▶

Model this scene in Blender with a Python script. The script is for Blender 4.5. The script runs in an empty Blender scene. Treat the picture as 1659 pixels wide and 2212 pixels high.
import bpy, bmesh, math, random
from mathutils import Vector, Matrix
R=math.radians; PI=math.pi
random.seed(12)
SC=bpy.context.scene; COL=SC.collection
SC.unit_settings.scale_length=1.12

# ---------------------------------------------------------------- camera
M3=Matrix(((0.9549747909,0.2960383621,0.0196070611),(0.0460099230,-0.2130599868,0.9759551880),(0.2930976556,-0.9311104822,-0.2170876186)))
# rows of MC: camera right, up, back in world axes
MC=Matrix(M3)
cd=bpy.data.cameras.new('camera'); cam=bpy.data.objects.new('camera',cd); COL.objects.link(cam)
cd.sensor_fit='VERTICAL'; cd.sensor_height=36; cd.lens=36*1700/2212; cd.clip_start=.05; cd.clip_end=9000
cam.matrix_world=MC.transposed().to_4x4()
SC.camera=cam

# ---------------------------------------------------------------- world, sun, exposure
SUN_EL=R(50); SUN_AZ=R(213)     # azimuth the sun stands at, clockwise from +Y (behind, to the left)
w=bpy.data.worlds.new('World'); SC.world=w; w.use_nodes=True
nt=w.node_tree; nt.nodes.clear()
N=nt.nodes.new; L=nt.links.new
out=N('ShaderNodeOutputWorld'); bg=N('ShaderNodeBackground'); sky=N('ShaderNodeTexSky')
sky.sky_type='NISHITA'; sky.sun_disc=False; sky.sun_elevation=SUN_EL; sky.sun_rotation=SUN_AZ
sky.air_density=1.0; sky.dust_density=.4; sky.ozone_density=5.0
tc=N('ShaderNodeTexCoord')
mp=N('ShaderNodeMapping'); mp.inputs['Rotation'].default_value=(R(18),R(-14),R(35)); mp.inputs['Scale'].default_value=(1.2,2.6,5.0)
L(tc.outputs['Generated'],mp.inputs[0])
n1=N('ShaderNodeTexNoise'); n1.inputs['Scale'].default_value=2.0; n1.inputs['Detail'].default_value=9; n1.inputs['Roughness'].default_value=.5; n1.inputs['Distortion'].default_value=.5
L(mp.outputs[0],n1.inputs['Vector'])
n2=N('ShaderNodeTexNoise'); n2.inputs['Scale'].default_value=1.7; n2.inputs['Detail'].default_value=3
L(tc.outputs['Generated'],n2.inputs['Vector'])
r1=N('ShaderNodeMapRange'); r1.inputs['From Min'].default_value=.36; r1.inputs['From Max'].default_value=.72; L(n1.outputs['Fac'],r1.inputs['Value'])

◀

The exercise >> Write out a verbatim copy of the data, beginning with its first line and ending with the line that contains "SC.unit_settings.scale_length=1.12".

The output >>
Model this scene in Blender with a Python script. The script is for Blender 4.5. The script runs in an empty Blender scene. Treat the picture as 1659 pixels wide and 2212 pixels high.
import bpy, bmesh, math, random
from mathutils import Vector, Matrix
R=math.radians; PI=math.pi
random.seed(12)
SC=bpy.context.scene; COL=SC.collection
SC.unit_settings.scale_length=1.12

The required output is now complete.